The range of 80 dormant volcanoes in central France known as the Chaîne des Puys has (finally) been granted World Heritage status by Unesco. The chain of volcanoes becomes mainland France's first natural Heritage site.


The Chaîne des Puys, which includes as many as 80 dormant volcanoes, stretch over an area of 45 km in the northern Massif Central to the west of the central French city of Clermont-Ferrand.

Authorities in the region have long been trying to convince Unesco that they're worthy of World Heritage status and their pleas were finally heard on Monday.

The Unesco committee which met in Bahrain at the weekend have granted their wish, meaning the Chaîne des Puys and the 3,000 metre deep Limagne fault are officially France's 44th World Heritage site.

The range's highest point is the iconic lava dome of Puy de Dôme, which stands at 1,465 metres high and towers over Clermont-Ferrand and is located in the middle of the chain.

Since 2012 visitors have been able to take a train to the top of its peak.

According to the source of all knowledge Wikipedia, the last eruption of a volcano in the Chaîne des Puys was believed to be around 4040 BC so well over 6,000 years ago. However the volcanoes are officially classed as dormant, rather than extinct, which in theory means they could violently erupt at some point in the future.

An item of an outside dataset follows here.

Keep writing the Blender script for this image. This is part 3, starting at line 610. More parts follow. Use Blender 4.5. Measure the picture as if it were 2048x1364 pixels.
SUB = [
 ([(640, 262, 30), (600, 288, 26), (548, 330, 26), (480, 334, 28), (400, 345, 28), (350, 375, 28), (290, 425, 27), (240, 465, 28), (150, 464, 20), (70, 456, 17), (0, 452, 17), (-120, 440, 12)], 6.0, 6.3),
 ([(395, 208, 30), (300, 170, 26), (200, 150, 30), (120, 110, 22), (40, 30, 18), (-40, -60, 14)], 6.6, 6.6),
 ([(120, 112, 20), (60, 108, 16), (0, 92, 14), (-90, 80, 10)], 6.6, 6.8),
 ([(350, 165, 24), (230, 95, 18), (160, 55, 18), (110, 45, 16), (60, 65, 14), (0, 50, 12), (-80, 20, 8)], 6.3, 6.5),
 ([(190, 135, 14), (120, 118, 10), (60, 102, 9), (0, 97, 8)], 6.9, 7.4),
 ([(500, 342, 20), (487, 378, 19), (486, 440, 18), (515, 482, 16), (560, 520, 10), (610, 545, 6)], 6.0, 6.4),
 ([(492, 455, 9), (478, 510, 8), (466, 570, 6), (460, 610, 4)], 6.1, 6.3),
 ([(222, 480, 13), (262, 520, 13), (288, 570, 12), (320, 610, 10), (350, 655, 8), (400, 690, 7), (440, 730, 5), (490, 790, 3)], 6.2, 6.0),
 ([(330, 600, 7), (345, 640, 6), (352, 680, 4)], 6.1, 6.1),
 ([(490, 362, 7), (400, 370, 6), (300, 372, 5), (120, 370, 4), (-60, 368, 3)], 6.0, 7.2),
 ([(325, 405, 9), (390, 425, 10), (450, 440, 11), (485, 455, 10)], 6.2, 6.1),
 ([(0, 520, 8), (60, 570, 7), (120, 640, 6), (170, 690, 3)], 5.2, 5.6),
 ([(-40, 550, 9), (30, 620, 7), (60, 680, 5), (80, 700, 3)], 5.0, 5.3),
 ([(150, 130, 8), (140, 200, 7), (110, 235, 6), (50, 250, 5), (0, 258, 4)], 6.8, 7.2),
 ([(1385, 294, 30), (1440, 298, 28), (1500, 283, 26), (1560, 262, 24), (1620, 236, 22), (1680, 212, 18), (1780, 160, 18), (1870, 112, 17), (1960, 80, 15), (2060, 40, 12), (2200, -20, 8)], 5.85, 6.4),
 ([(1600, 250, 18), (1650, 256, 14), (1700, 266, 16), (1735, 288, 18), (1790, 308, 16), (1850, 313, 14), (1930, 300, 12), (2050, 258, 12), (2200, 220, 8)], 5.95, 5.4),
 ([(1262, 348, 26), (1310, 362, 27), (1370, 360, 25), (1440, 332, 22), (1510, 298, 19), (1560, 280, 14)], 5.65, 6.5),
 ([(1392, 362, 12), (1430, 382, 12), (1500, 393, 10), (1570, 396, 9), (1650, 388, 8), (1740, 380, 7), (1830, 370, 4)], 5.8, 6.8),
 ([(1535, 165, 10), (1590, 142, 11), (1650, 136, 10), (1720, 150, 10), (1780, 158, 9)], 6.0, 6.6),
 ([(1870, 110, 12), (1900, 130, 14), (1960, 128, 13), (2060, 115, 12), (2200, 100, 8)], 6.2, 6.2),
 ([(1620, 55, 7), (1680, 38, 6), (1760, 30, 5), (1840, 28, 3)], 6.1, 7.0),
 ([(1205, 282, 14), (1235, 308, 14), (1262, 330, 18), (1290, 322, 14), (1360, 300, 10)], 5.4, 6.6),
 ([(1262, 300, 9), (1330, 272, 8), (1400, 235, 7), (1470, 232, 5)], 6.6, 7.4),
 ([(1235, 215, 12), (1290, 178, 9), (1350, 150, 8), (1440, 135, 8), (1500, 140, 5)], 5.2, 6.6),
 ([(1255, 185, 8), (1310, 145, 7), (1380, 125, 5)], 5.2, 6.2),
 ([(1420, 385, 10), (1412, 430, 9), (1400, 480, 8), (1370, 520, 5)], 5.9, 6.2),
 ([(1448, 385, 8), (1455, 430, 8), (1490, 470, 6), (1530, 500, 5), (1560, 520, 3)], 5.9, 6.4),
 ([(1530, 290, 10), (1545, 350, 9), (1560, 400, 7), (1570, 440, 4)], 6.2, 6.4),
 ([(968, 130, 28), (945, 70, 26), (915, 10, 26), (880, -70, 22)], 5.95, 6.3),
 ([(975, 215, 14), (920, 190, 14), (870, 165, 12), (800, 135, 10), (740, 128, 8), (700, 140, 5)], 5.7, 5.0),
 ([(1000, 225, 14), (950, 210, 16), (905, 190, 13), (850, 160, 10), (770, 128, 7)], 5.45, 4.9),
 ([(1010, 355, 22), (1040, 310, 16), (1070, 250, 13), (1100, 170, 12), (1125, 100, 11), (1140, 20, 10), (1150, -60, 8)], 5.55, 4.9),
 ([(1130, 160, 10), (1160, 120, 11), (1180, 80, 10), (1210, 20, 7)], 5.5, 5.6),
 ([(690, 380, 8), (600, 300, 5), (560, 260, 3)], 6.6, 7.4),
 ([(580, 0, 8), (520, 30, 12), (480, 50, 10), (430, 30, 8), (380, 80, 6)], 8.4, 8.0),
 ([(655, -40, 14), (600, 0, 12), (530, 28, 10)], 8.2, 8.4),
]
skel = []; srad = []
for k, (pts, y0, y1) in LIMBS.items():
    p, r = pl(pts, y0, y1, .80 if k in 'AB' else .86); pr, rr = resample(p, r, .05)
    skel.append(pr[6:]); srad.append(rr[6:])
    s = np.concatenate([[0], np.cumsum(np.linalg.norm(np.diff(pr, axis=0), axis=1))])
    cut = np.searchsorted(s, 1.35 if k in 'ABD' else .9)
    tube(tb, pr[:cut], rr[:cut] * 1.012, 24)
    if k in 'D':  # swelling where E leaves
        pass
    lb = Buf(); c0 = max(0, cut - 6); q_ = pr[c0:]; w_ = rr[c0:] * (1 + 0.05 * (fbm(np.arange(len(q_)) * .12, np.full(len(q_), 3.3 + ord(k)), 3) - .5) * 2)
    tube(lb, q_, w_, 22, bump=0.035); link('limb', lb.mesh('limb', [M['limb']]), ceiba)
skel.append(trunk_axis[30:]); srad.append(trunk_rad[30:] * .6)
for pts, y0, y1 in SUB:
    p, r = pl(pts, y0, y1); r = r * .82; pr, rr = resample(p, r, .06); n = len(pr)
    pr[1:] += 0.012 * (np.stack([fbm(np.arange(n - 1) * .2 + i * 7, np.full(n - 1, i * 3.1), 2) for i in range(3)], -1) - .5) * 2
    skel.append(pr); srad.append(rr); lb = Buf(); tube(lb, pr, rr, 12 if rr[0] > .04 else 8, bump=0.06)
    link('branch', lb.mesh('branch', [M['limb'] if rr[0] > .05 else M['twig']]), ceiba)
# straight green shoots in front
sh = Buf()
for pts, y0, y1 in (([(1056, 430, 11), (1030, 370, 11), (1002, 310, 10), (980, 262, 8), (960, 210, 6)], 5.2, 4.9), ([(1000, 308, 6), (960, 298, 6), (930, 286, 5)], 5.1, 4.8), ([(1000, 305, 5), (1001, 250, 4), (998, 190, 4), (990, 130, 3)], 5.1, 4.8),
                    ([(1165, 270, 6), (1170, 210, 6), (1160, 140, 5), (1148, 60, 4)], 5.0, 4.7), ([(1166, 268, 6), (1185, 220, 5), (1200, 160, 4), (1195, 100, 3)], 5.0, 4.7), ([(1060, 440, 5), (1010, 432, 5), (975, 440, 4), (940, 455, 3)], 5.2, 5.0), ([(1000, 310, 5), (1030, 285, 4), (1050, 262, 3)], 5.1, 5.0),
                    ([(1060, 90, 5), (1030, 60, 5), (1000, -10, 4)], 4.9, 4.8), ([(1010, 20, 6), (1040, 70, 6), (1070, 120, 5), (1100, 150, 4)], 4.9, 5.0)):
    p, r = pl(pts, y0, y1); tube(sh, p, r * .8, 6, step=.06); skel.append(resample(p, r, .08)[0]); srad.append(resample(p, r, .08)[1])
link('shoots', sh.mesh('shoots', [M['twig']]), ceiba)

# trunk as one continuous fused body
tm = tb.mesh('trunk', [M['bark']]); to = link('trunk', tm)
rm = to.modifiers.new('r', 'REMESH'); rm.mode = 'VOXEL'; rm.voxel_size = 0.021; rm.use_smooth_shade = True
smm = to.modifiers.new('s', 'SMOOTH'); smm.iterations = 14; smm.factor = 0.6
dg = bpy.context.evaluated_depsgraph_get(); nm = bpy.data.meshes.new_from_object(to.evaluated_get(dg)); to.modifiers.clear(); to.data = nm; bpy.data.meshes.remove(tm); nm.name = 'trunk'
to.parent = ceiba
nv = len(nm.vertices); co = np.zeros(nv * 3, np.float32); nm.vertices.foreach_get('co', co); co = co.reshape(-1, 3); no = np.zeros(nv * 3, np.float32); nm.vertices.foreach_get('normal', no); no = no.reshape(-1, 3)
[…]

"The site is an outstanding example of continental disruption - or rifting - which is one of the five main stages of plate tectonics," said Unesco.

The International Union for Conservation of Nature (IUCN) which recommended to Unesco that they grant the range Heritage status said the chain of domes and cones and craters "exceptionally illustrates the processes and characteristics of the continental break, a fundamental phenomenon in the history of the Earth."

In the past, the IUCN had twice rejected France's application for World Heritage status to be granted to the Chaîne des Puys.

One of the reasons that held the candidature back was the human interference with the site, most notably the presence of a telecommunication antenna at the top of the Puy de Dome.

But Jean-Yves Gouttebel, the president of the Puy-de-Dôme departmental council told AFP that they had demonstrated the human interference had been vital for the protection of the site and without which the "volcanic forms would not be visible today".

Remarkably the Chaîne des Puys is the first natural World Heritage site in mainland France.

While there are natural Heritage sites in Corsica, New Caledonia and the island of Reunion plus the Mont Perdu which is shared with Spain, mainland France, until now, did not have one of its own, despite the natural beauty all around the country.